**GIVEN INSTRUCTION:** Every line that contains the word "objects" should be copied out.

**SOURCE EXCERPT:**
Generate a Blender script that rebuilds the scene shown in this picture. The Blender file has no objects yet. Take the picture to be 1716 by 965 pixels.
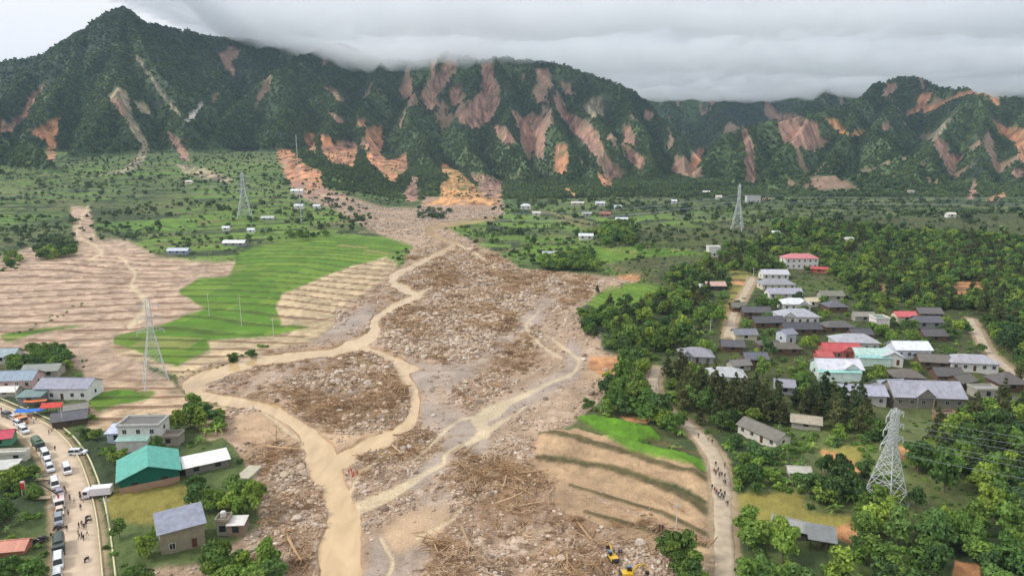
import bpy, bmesh, math, random
import numpy as np
from mathutils import Vector, Matrix
R = math.radians
random.seed(7); rng = np.random.default_rng(7)
SC = bpy.context.scene
COL = SC.collection

# ------------------------------------------------------------------ camera
H = 85.0; F = 1139.0; PITCH = math.atan((482.5-250)/F)
SP, CP = math.sin(PITCH), math.cos(PITCH)
cam_d = bpy.data.cameras.new("camera"); cam = bpy.data.objects.new("camera", cam_d); COL.objects.link(cam)
cam.location = (0, 0, H); cam.rotation_euler = (math.pi/2-PITCH, 0, 0)
cam_d.sensor_width = 36; cam_d.lens = 36*F/1716; cam_d.clip_start = 1; cam_d.clip_end = 40000
SC.camera = cam

# ------------------------------------------------------------------ render look
SC.view_settings.view_transform = 'Standard'; SC.view_settings.look = 'None'
SC.view_settings.exposure = -0.13; SC.view_settings.gamma = 1
SC.render.engine = 'CYCLES'
cy = SC.cycles
cy.use_denoising = True
cy.max_bounces = 10; cy.diffuse_bounces = 2; cy.glossy_bounces = 1; cy.transmission_bounces = 2
cy.volume_bounces = 8; cy.transparent_max_bounces = 12
cy.caustics_reflective = False; cy.caustics_refractive = False

# ------------------------------------------------------------------ world: overcast sky
SUN_EL, SUN_AZ = R(42), R(262)      # azimuth measured clockwise from +Y
world = bpy.data.worlds.new("World"); SC.world = world; world.use_nodes = True
nt = world.node_tree; N = nt.nodes; L = nt.links
for n in list(N): N.remove(n)
out = N.new('ShaderNodeOutputWorld'); bg = N.new('ShaderNodeBackground')
sky = N.new('ShaderNodeTexSky'); sky.sky_type = 'NISHITA'; sky.sun_disc = False
sky.sun_elevation = SUN_EL; sky.sun_rotation = SUN_AZ
bg_s = N.new('ShaderNodeBackground'); bg_s.inputs['Strength'].default_value = 0.08
L.new(sky.outputs[0], bg_s.inputs['Color'])
tc = N.new('ShaderNodeTexCoord'); sep = N.new('ShaderNodeSeparateXYZ'); L.new(tc.outputs['Generated'], sep.inputs[0])
# cloud deck coordinates: direction projected on a flat layer
zc = N.new('ShaderNodeMath'); zc.operation = 'MAXIMUM'; zc.inputs[1].default_value = 0.03; L.new(sep.outputs['Z'], zc.inputs[0])
dx = N.new('ShaderNodeMath'); dx.operation = 'DIVIDE'; L.new(sep.outputs['X'], dx.inputs[0]); L.new(zc.outputs[0], dx.inputs[1])
dy = N.new('ShaderNodeMath'); dy.operation = 'DIVIDE'; L.new(sep.outputs['Y'], dy.inputs[0]); L.new(zc.outputs[0], dy.inputs[1])
cmb = N.new('ShaderNodeCombineXYZ'); L.new(dx.outputs[0], cmb.inputs[0]); L.new(dy.outputs[0], cmb.inputs[1])
nz = N.new('ShaderNodeTexNoise'); nz.inputs['Scale'].default_value = 0.55; nz.inputs['Detail'].default_value = 6; nz.inputs['Roughness'].default_value = 0.5
L.new(cmb.outputs[0], nz.inputs['Vector'])
ramp = N.new('ShaderNodeValToRGB')
el = ramp.color_ramp.elements
el[0].position = 0.0; el[0].color = (.58, .66, .72, 1)
el[1].position = 1.0; el[1].color = (1.7, 1.72, 1.8, 1)
for p, c in ((.08, (.66,.73,.79,1)), (.13, (.80,.86,.92,1)), (.17, (1.15,1.18,1.22,1)), (.24, (1.5,1.5,1.54,1))):
    e = el.new(p); e.color = c
mz = N.new('ShaderNodeMath'); mz.operation = 'MULTIPLY_ADD'; mz.inputs[1].default_value = 0.10
L.new(nz.outputs['Fac'], mz.inputs[0]); 
zoff = N.new('ShaderNodeMath'); zoff.operation = 'ADD'; zoff.inputs[1].default_value = -0.05; L.new(sep.outputs['Z'], zoff.inputs[0])
L.new(zoff.outputs[0], mz.inputs[2])
# brighter break in the deck towards the left (west)
brk = N.new('ShaderNodeMapRange'); brk.inputs[1].default_value = -0.30; brk.inputs[2].default_value = -0.62; brk.inputs[3].default_value = 0; brk.inputs[4].default_value = 0.16; 
L.new(sep.outputs['X'], brk.inputs[0])
az = N.new('ShaderNodeMath'); az.operation = 'ADD'; L.new(mz.outputs[0], az.inputs[0]); L.new(brk.outputs[0], az.inputs[1])
L.new(az.outputs[0], ramp.inputs[0])
bg.inputs['Strength'].default_value = .8; L.new(ramp.outputs[0], bg.inputs['Color'])
mix = N.new('ShaderNodeMixShader'); mix.inputs[0].default_value = 0.93
L.new(bg_s.outputs[0], mix.inputs[1]); L.new(bg.outputs[0], mix.inputs[2]); L.new(mix.outputs[0], out.inputs[0])

sun_d = bpy.data.lights.new("sun", 'SUN'); sun = bpy.data.objects.new("sun", sun_d); COL.objects.link(sun)
sun_d.energy = 2.6; sun_d.angle = R(10); sun_d.color = (1, .96, .9)
sd = Vector((math.cos(SUN_EL)*math.sin(SUN_AZ), math.cos(SUN_EL)*math.cos(SUN_AZ), math.sin(SUN_EL)))
sun.rotation_euler = sd.to_track_quat('Z', 'Y').to_euler()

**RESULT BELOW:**
Generate a Blender script that rebuilds the scene shown in this picture. The Blender file has no objects yet. Take the picture to be 1716 by 965 pixels.
cam_d = bpy.data.cameras.new("camera"); cam = bpy.data.objects.new("camera", cam_d); COL.objects.link(cam)
sun_d = bpy.data.lights.new("sun", 'SUN'); sun = bpy.data.objects.new("sun", sun_d); COL.objects.link(sun)